I attended a Q & A one of my old professors was in whilst in college. When asked about the originality of stories, said that “The audience expects not only convention, but innovation. You follow certain genre conventions, but also try and do something fresh with it to make your story stand on its own. Everything has been done, but not in every way.”

Convention and innovation. I had once thought the two were mutually exclusive. The idea of using them both in unison was a new and challenging idea, one I decided to test when writing Never Heroes.

I haven’t read all of the Harry Potter books, only read a few lines of the Middle Earth Saga, and have never laid a finger upon the covers of A Song of Ice and Fire or Dragonlance.
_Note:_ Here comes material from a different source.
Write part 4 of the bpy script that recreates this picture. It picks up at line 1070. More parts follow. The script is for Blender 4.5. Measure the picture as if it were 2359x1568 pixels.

It is tragic loss that will be corrected in due time, but only after I am sure this story has found a voice of its own.

While it is fun to be compared to artists you admire, art really is about self expression. I didn’t want to write something that seemed like it was trying to be Tolkien or Rowling. I wanted the world of Tygan to be a world all its own, that took inspiration from just about the last places anyone would expect for a fantasy story. It is a move that will hopefully set it apart from the rest of the genre, and create something that is unmistakably me.

Isn’t that what every story is meant to be?